Ernesto Salgado diz estar 100 por cento inocente
Mas Ernesto Salgado nega tudo, de fio a pavio, salientando desde logo que “nunca deixei de ser advogado, nem tive quaisquer tipo de condenações disciplinares da Ordem dos Advogados”, mostrando-se mesmo notoriamente incomodado porque está a ser julgado e agradeceu aos três juízes “a oportunidade de pela primeira vez falar, o que até aqui não fiz, devido à imposição do sigilo profissional”.
Ernesto Salgado afirmou, na Instância Central Criminal de Braga, “ser tudo completamente falso” e “ser alheio a toda essa situação”, salientando “ter uma carreira sempre pautada pela correção, ética e deontologia, eu nunca foi castigado pela Ordem dos Advogados”, enquanto a Caixa Geral de Depósitos já devolveu os 100 mil euros na conta do seu cliente após uma ação cível movida pelos familiares.
O advogado, à data com escritórios em Famalicão e Barcelos, declarou aos juízes “ter feito um favor a um empresário de sucesso de Famalicão que era meu amigo, de uma família tradicional da Trofa, tudo gente insuspeita, limitando-me a acompanhá-lo à agência da Caixa Geral de Depósitos, em Lamaçães, cujo gerente também era meu amigo, mas de onde saí antes de ter sido levantado o cheque”.

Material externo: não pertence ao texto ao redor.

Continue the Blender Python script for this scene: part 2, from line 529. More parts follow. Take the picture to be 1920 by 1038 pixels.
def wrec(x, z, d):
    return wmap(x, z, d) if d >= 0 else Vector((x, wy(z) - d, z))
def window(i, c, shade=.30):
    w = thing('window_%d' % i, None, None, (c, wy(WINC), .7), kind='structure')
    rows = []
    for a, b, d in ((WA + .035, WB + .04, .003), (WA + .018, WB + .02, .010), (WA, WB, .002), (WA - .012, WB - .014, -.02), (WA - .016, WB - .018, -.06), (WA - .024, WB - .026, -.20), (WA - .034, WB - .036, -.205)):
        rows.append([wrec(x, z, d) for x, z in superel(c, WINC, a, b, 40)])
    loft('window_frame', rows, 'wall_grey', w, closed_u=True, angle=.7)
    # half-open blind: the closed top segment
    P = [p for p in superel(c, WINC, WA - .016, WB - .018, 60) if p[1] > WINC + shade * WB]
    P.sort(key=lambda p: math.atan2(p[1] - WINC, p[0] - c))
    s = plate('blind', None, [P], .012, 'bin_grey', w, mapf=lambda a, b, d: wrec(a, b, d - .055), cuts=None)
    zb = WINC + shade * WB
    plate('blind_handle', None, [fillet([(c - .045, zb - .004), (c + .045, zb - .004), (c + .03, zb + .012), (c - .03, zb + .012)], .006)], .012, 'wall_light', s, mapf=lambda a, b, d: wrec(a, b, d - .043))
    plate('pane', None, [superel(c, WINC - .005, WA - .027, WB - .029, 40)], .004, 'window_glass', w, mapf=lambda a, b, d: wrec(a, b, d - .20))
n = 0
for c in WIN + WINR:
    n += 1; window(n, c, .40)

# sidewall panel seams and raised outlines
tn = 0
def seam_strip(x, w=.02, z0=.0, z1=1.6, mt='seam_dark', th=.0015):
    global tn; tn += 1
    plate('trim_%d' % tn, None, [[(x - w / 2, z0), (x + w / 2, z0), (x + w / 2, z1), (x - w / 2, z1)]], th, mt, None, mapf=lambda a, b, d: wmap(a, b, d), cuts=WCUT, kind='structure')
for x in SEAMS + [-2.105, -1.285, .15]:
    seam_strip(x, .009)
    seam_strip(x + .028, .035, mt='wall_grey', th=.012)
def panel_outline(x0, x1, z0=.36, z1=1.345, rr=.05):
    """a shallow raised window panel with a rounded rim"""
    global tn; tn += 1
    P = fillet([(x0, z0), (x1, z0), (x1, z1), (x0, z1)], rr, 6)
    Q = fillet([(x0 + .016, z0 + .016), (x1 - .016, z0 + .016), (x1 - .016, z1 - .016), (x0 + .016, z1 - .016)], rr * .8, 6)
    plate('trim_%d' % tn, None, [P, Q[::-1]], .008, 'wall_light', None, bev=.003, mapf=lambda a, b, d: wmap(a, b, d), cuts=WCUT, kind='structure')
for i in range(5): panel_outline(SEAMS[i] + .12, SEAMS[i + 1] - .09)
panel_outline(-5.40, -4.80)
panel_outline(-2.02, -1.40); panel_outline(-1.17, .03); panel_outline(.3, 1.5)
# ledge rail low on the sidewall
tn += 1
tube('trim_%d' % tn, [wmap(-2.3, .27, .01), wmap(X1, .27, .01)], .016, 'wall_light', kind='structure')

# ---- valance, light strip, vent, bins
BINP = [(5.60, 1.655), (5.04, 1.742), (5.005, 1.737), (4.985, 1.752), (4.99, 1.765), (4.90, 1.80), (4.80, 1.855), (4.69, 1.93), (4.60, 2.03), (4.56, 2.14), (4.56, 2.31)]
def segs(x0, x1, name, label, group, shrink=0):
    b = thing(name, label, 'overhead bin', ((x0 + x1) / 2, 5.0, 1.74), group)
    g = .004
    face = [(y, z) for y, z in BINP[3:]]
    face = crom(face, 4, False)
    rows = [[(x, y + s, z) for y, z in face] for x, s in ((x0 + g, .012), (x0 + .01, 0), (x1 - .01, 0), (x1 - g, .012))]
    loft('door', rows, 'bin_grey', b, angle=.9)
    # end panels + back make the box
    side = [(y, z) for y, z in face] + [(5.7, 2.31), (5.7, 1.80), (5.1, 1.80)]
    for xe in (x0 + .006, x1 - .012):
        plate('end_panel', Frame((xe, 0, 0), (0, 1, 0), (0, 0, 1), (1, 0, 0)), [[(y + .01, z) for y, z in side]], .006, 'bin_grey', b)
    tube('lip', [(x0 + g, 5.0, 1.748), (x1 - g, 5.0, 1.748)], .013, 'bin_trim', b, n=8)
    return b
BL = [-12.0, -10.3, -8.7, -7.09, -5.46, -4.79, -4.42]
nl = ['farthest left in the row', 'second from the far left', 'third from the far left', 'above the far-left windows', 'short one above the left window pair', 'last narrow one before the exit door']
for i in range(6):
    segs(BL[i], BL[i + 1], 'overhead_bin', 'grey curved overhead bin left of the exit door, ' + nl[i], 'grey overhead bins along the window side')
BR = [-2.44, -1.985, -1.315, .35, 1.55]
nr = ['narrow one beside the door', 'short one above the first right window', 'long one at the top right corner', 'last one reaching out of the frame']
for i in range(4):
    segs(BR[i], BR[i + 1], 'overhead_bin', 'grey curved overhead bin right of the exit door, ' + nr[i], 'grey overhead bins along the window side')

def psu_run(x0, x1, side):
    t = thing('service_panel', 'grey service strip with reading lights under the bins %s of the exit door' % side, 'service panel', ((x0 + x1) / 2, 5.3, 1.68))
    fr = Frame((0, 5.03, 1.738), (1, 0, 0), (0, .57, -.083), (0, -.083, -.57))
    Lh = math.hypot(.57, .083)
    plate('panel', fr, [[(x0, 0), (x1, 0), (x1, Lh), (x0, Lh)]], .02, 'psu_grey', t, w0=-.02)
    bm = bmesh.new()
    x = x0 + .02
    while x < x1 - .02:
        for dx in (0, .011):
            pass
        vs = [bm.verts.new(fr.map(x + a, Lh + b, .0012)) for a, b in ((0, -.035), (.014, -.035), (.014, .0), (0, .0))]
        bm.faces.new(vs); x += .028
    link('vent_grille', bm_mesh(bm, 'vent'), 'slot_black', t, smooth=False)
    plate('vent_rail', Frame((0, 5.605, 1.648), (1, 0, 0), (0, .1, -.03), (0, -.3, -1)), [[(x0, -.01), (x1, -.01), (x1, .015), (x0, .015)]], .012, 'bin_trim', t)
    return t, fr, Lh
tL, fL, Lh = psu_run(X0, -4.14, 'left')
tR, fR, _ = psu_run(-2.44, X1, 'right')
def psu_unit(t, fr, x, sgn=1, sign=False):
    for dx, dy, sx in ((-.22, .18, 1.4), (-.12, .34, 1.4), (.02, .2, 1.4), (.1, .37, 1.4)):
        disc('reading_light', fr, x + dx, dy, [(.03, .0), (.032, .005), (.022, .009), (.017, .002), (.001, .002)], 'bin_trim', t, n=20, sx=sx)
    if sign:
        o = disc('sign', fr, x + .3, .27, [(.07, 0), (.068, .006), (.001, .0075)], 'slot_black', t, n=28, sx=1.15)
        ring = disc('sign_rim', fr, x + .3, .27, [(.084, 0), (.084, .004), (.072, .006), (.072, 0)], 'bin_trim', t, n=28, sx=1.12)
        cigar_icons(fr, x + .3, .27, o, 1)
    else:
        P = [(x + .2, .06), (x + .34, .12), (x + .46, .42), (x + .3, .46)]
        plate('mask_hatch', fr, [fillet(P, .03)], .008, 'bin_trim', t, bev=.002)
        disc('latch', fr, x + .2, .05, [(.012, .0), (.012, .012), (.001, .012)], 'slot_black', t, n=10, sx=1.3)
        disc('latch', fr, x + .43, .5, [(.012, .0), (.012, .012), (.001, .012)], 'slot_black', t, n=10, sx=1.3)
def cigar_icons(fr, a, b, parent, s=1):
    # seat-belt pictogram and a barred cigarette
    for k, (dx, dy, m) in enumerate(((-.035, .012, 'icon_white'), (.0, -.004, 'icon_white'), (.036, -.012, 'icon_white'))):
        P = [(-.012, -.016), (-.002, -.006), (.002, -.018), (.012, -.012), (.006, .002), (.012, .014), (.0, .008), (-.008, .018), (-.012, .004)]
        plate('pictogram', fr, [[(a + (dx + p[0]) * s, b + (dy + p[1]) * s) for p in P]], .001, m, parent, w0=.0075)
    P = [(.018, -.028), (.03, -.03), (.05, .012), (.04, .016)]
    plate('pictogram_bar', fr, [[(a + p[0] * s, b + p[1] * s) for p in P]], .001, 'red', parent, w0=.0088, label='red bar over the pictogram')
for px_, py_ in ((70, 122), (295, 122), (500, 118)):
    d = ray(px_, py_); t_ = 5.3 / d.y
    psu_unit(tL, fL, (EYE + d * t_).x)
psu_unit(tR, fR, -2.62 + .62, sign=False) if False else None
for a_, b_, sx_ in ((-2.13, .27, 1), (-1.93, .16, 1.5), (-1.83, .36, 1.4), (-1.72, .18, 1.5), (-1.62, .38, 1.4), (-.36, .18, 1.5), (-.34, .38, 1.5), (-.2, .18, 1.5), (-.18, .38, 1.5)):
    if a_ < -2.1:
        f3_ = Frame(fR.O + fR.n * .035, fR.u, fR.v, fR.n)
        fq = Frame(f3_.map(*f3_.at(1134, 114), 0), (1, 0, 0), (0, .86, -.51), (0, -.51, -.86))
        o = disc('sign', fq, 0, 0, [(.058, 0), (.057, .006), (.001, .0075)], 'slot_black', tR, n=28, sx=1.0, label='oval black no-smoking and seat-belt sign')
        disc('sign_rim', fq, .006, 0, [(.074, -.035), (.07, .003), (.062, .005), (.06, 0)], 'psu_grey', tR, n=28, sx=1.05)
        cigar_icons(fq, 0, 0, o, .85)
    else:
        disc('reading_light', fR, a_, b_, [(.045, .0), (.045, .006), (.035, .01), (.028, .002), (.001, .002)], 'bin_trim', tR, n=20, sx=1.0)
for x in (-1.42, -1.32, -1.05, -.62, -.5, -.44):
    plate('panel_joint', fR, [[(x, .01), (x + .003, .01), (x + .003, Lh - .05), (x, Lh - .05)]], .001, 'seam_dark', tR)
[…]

“Eu ia a sair do Tribunal de Santo Tirso, quando por coincidência dei com o Luís Pinheiro, acabado de sair dos Correios com uma sua procuração autenticada, a perguntar se eu conhecia alguém na Caixa Geral de Depósitos, eu disse que sim, mas em Braga, pelo que a seguir fomos a Braga, eu apresentei-o ao gerente da agência de Lamaçães, já que eram ambos meus amigos, tendo-me vindo embora, nunca assisti à emissão de nenhum cheque, não recebi dinheiro algum, nem soube de mais nada, até ser ouvido pela Polícia Judiciária”.